[start of Working data]
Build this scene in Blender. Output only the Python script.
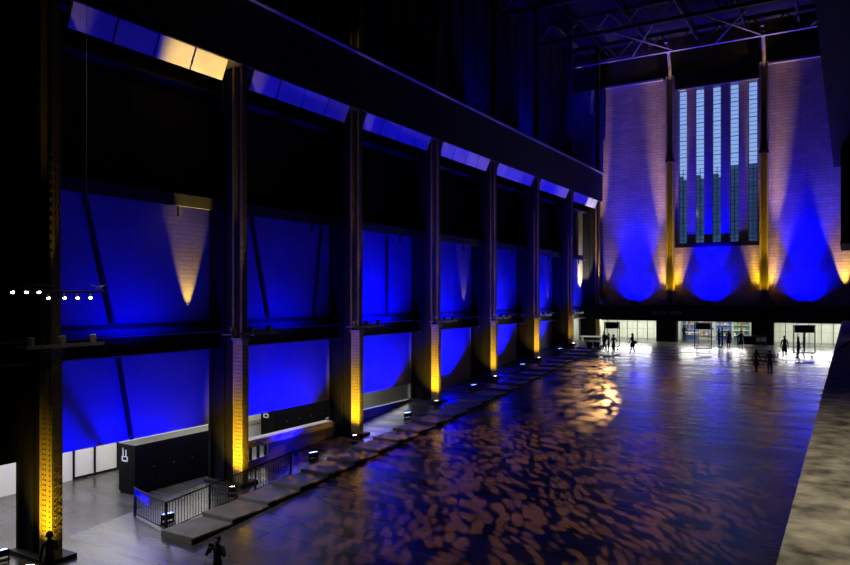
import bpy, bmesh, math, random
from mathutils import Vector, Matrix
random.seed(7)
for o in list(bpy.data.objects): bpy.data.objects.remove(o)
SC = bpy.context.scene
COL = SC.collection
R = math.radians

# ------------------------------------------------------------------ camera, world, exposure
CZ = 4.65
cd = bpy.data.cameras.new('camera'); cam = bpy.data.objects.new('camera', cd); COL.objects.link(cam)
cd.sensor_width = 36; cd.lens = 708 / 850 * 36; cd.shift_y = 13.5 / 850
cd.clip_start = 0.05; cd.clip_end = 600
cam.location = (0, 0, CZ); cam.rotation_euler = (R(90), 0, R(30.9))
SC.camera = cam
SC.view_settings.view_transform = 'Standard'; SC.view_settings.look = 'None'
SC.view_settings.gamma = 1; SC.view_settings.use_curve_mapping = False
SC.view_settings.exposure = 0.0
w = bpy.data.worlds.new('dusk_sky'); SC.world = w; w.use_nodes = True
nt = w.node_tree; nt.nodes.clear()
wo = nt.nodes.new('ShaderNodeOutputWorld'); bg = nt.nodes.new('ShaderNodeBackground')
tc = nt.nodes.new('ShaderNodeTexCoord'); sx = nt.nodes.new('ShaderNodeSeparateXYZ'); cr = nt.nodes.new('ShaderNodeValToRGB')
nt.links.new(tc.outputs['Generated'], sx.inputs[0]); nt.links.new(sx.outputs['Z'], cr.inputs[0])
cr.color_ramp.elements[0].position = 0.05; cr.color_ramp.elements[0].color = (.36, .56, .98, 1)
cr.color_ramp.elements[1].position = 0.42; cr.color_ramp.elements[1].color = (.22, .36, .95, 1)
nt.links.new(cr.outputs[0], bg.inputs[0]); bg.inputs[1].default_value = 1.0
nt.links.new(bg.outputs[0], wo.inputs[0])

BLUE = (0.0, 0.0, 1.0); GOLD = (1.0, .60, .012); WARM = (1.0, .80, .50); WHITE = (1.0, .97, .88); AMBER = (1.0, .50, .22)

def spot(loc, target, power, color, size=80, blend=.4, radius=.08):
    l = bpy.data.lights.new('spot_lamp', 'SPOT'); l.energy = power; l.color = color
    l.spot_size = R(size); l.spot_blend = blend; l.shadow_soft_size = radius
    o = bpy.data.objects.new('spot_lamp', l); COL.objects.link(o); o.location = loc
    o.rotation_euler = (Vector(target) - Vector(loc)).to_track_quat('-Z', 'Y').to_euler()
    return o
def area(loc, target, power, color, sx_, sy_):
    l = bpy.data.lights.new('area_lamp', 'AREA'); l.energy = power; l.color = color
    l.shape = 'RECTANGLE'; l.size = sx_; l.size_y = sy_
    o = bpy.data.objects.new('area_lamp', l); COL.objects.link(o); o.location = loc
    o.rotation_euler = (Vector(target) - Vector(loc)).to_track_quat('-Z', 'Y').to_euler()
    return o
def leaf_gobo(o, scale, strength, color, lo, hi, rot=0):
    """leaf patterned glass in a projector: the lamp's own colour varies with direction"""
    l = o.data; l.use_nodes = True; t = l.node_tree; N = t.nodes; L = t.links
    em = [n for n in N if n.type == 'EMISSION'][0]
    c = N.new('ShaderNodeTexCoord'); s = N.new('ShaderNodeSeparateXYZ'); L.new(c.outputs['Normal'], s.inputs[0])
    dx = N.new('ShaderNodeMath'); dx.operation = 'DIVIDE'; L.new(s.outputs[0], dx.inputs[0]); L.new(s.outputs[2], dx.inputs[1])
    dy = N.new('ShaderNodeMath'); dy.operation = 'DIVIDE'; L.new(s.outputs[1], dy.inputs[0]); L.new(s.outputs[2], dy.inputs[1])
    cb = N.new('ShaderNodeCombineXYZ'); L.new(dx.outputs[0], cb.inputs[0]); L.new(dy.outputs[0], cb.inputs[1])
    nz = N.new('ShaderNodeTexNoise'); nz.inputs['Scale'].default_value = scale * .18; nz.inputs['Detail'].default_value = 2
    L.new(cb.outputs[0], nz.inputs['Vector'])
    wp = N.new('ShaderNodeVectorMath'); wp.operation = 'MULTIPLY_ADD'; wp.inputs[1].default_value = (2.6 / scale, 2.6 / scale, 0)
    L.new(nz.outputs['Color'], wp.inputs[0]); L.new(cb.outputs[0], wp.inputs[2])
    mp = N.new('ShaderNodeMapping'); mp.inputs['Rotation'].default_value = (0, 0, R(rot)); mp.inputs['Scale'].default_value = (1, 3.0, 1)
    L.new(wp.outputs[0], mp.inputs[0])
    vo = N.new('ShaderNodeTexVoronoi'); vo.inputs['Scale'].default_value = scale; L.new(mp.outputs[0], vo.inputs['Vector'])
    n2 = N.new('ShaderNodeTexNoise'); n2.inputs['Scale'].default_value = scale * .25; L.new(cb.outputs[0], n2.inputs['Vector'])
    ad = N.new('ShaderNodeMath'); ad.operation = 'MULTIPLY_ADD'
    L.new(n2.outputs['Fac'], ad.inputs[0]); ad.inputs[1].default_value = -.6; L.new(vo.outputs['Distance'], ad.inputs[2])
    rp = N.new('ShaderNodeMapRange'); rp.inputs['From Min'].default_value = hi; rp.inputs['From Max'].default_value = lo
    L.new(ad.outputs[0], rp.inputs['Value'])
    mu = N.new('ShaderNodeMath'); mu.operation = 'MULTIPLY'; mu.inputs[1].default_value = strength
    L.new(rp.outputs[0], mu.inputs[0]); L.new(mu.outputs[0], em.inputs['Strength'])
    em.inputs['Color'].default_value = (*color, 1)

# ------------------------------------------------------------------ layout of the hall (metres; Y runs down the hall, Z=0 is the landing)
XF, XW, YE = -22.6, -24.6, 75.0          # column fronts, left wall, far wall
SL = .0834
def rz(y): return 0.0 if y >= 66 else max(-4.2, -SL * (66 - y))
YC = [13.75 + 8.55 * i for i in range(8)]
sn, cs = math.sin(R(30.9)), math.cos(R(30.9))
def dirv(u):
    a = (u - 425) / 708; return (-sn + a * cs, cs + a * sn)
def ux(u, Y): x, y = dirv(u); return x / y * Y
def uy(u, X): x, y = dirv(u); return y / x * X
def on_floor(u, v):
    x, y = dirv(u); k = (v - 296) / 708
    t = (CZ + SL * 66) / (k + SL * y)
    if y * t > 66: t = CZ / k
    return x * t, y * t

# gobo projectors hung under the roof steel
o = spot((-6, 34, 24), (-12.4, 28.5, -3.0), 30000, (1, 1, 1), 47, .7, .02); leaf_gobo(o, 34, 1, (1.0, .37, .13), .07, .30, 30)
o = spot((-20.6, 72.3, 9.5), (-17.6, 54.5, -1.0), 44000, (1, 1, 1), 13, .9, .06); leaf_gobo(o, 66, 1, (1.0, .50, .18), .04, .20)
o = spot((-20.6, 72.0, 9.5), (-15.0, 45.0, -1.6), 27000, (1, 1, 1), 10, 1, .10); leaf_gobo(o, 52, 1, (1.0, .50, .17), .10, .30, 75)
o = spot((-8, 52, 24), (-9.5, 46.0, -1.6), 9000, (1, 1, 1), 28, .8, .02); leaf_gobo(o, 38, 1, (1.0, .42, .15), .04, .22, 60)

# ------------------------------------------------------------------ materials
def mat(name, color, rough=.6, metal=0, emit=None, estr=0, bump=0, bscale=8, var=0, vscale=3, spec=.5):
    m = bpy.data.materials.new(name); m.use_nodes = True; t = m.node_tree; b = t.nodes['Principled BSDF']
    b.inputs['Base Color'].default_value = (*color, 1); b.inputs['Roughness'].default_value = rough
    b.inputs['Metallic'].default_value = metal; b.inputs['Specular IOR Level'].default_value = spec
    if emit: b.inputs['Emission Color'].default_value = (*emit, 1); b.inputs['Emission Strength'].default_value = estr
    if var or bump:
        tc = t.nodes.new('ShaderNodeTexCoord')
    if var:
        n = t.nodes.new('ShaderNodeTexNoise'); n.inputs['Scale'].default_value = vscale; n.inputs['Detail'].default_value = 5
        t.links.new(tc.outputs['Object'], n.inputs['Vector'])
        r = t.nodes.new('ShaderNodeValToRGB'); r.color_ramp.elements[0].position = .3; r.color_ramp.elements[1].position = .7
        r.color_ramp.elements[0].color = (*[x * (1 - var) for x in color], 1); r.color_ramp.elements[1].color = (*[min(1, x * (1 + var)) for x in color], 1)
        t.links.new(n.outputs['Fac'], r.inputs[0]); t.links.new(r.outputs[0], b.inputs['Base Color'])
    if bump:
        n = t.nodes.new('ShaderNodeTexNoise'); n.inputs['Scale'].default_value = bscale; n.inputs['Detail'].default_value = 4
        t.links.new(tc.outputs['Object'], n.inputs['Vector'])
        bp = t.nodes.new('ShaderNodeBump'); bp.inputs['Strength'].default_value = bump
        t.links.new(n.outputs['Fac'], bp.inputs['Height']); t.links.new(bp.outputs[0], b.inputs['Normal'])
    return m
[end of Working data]
[start of Working data]
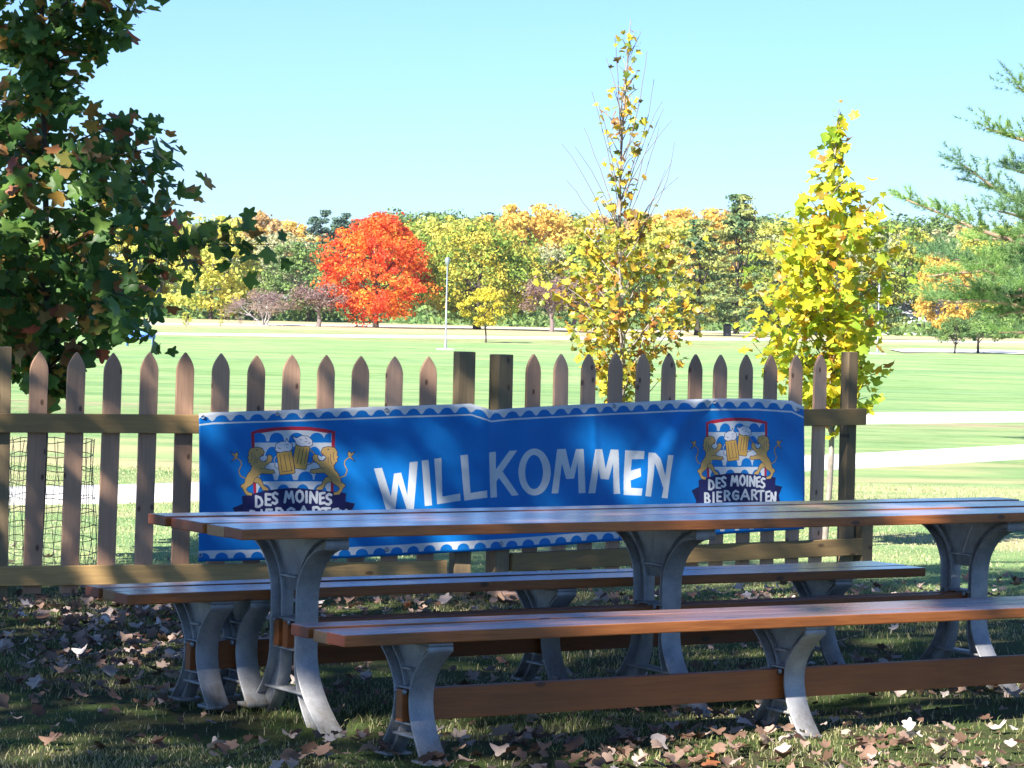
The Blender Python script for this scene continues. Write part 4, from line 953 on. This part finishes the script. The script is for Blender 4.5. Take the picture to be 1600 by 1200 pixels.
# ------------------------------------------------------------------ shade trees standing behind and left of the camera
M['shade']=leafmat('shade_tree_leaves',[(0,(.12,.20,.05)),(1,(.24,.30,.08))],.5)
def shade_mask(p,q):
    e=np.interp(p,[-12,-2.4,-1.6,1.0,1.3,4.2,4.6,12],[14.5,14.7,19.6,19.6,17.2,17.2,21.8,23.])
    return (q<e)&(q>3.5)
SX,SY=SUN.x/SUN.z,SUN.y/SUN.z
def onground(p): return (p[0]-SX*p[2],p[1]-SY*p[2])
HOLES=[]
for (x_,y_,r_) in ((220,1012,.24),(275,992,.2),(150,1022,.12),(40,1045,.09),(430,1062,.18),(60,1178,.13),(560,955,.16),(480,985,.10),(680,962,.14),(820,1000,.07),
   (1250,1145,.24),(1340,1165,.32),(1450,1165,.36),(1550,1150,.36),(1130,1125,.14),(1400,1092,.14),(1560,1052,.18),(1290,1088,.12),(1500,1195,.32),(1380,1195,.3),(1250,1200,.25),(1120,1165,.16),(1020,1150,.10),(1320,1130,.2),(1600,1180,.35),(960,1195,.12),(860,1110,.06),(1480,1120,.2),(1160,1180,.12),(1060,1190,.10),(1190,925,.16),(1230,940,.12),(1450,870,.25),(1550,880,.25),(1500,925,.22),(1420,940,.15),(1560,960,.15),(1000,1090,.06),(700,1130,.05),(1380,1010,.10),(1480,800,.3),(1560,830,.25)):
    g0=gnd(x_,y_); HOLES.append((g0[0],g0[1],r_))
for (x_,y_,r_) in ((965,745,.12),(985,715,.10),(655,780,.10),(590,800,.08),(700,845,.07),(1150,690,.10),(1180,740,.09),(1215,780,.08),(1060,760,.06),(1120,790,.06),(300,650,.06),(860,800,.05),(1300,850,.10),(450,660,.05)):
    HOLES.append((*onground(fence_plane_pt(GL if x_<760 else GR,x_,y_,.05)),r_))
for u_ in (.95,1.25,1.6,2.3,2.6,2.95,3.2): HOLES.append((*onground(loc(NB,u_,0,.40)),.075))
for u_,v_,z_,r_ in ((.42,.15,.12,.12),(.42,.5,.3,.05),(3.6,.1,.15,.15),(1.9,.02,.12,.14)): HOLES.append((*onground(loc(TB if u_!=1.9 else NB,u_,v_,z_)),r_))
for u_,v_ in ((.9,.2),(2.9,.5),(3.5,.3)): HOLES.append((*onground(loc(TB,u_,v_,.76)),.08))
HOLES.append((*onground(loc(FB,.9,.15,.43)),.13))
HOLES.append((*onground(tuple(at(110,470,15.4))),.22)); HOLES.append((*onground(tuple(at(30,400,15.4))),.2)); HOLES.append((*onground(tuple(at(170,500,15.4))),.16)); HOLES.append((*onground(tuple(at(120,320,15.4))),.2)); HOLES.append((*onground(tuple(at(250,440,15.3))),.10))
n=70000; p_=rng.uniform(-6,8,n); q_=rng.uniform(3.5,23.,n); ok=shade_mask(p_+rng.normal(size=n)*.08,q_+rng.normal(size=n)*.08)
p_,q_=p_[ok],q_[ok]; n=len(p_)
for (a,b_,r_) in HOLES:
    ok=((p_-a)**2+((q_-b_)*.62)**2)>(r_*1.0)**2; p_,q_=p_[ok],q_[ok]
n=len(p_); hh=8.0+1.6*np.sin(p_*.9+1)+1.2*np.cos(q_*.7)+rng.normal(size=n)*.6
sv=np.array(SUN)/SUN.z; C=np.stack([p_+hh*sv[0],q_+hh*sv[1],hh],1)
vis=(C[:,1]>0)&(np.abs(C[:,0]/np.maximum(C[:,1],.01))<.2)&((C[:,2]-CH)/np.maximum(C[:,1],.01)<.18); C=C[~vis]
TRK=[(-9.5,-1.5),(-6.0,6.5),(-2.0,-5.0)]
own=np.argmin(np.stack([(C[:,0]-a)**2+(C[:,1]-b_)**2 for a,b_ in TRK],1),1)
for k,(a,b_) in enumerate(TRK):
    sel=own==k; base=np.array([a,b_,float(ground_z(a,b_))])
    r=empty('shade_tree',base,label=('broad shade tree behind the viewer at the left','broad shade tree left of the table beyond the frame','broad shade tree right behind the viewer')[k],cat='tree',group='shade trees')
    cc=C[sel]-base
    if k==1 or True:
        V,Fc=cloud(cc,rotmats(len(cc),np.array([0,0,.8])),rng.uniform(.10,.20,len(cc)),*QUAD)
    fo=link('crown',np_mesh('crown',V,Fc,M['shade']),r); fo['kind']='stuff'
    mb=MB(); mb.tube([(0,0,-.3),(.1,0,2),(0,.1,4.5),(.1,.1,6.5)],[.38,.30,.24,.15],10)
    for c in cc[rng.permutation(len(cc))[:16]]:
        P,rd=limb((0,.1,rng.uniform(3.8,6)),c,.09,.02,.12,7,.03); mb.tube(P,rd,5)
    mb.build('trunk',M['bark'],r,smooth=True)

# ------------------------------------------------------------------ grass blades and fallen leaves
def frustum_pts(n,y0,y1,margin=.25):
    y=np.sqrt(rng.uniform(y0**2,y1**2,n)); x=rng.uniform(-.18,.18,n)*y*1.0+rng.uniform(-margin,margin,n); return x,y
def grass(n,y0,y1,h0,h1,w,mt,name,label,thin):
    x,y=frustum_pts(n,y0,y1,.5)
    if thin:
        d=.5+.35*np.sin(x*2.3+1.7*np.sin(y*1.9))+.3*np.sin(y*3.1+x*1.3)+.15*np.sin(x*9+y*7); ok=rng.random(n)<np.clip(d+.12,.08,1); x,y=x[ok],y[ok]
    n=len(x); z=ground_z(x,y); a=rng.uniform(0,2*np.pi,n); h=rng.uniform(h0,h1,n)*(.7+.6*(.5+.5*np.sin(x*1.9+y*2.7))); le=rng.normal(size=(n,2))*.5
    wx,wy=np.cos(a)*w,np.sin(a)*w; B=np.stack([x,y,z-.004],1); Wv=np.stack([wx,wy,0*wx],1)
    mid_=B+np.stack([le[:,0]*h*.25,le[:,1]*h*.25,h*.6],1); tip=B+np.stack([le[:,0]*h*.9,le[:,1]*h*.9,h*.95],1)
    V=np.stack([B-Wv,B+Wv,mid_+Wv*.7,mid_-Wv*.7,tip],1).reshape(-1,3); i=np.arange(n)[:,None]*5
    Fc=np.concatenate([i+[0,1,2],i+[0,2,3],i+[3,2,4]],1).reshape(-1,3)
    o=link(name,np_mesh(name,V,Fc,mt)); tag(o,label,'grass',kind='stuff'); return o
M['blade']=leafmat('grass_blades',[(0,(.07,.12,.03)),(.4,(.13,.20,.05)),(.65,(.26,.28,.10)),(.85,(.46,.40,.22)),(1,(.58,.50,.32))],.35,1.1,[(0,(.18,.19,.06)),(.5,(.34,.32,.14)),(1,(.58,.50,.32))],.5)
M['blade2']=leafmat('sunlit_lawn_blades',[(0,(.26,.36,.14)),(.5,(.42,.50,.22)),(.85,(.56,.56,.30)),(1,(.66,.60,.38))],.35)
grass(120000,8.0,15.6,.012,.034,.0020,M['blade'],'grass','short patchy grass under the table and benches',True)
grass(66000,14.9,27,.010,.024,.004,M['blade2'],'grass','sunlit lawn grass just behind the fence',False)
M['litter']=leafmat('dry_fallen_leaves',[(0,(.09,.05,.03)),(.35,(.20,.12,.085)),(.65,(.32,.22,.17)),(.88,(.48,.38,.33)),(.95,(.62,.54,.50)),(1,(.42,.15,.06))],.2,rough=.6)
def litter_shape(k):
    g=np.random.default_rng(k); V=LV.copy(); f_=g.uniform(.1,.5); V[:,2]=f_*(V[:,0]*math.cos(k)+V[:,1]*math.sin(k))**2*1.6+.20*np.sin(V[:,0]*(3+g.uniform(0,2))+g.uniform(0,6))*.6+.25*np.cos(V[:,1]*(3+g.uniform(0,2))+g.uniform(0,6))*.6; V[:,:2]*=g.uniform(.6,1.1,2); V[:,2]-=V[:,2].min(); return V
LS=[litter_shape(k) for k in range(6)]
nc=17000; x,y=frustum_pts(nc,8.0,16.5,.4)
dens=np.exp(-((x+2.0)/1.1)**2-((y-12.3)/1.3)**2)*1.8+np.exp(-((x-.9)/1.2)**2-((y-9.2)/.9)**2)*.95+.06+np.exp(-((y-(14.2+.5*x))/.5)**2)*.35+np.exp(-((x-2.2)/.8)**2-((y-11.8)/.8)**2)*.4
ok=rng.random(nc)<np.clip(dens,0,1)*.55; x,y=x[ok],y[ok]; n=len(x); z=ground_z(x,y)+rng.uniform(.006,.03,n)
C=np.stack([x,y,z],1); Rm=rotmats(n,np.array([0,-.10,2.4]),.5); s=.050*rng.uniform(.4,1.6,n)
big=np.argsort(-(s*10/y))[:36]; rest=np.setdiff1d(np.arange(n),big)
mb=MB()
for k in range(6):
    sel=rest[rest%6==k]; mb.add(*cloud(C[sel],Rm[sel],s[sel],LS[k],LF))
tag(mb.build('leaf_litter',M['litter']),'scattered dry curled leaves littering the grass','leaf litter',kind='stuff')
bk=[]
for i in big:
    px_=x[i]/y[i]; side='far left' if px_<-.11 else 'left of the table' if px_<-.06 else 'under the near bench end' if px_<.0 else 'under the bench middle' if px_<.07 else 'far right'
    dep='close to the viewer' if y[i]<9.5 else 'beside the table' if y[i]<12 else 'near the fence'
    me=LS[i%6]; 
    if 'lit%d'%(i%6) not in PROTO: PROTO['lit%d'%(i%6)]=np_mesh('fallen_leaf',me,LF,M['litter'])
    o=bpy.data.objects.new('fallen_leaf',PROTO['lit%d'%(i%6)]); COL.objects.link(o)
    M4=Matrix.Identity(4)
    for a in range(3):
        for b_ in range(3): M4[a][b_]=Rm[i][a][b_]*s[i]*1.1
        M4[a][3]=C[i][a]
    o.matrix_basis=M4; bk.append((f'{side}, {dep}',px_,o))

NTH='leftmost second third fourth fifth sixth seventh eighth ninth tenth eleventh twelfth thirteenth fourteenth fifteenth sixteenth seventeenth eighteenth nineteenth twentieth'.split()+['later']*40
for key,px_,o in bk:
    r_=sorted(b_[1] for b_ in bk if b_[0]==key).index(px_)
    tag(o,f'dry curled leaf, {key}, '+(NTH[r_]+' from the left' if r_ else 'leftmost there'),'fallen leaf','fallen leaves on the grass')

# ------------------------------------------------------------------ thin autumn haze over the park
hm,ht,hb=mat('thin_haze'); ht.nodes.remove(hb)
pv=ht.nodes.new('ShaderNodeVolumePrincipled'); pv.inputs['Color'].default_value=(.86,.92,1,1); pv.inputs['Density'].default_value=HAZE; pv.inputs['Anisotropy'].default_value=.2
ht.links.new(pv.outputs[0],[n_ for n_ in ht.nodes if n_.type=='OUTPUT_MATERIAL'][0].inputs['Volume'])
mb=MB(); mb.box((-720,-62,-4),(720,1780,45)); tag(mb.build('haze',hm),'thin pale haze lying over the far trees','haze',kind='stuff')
[end of Working data]
### Given request
The first line to give again is the one with "Build this scene", and the last is the one with "R = math.radians". Repeat them and everything between exactly, minus the pictures.

### Expected answer
Build this scene in Blender. Output only the Python script.
import bpy, bmesh, math, random
from mathutils import Vector, Matrix
random.seed(7)
for o in list(bpy.data.objects): bpy.data.objects.remove(o)
SC = bpy.context.scene
COL = SC.collection
R = math.radians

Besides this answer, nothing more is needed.